Tuesday, April 29, 2008

Too Pretty to Eat


I had my very good friend Tammy come over today and help me make this diaper cake for Lauren's Baby Shower. It was fun and I think that this is a gift that I am going to make for any future baby showers I go to as well. This cake will actually serve as a centerpiece so it is a decoration and a gift.

If it wasn't for this baby coming into our lives in a few months I sure would be down. I am trying so very hard not to get discouraged but all this job searching with no positive results is starting to get to me.

I have another interview tomorrow and I am still waiting to hear an answer from an interview I went on last week. Sometimes when I stop to remember that God is in control, and that He already knows the outcome and my future, I can relax in that knowledge. I just wish I could be at the end of this voyage but my wants are not important and my needs are being met. So with that thought I am thankful and grateful to my Lord.

Saturday, April 19, 2008

A Beautiful Saturday

Today is a nice, sunny, not too warm day here in FL. I am slowly getting around to doing the things I need and want to be doing around the house. Sort of a light spring cleaning. We are also having a Garage Sale here next Friday and Saturday, so I am going through the closets and gathering stuff - we have too much stuff!

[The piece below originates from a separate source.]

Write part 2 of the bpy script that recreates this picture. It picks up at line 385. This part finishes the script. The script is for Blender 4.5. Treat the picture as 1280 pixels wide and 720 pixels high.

My daughter, her (and my new) friend Maggie, and I went shopping on Thursday, and picked up the decorations, invitations and misc. for the Baby Shower. We have a few more items to get, put we put a huge dent in the list of "Things to Do".

We settled on a date, time, menu, and all the other little things that make for a baby shower. It was so much fun and so enjoyable that I can honestly say this is one of the happiest times of my life! Thank you God.

Chuck had an interview yesterday, and although a formal job offer isn't in front of him... it looks good. I pray that this is indeed what the Lord wants for him. Chuck is such a hard working, good and honest employee that I pray he finds the job that will bring him contentment and fulfillment. I am praying that God's Will be done not ours. He is supposed to meet again on Monday with the man who could be his supervisor. So I will keep you posted on that development.

I am learning to be calm and actually embrace this quiet time in my life. I can honestly say my new granddaughter-to-be is bringing me so much joy that who has time to be stressed?

Monday, April 14, 2008

NC Family

We just returned from a quick trip to Wake Forest, NC to visit family. Chuck's dad is not doing well and we want to try and see him as often as we can before he leaves us.

We love to visit with the rest of the family as well and this time we got to meet our newest family member - our great-nephew Vaden. Our niece Melissa and her husband, Randy, had Vaden about 3 1/2 weeks ago. He is a precious little guy and it was awesome to be able to see him so soon. It made me all the more excited about our future granddaughter.

We stayed with Chuck's sister, Eileen and our brother-in-law Jerry and their happy, bustling house of children. It is never quiet nor dull there and I always feel welcomed and loved when there. There is something special about the Mestas Family and you feel it as soon as you are welcomed into the house. They also have the best desserts around :)

While up in NC, I found out that I didn't get the third job I had interviewed for and although it wasn't really even something I wanted that bad, the rejection hurt all the same. I was reminded by Eileen, that God is Good and He has something in store for us. She also reminded me that we really only need our daily bread and HE has most certainly provided that for us all along.

I feel grateful for my life and although this time of unemployment and uncertainty is not what I would have chosen for us, I am so at peace today and even excited to see where God is leading us.

Tuesday, April 8, 2008

Stike Two and So What!

I have heard my second "no" in regards to the three interviews I have been on recently. Both times I have been told that I 'lacked the experience and knowledge in certain software programs' that they were looking for. I was told that I was a second choice and a strong candidate and the decision was hard but they went with the knowledge the other applicants held.

Was I disappointed? Yes, of course I was but I have this overwhelming feeling of peace (THANK YOU, LORD) in fact I am starting to wonder if I may be enjoying this time off a little too much!! I am still waiting to hear from one more potential employer but if that doesn't come through then it will be 3 strikes but like my husband said, "that just means I am getting closer to hearing a YES". No news other than that on the job front. Chuck is still looking. I am still looking. We just need to be found!

Oh yeah and in this game, 3 strikes does NOT mean......"You're Out" it means "So What".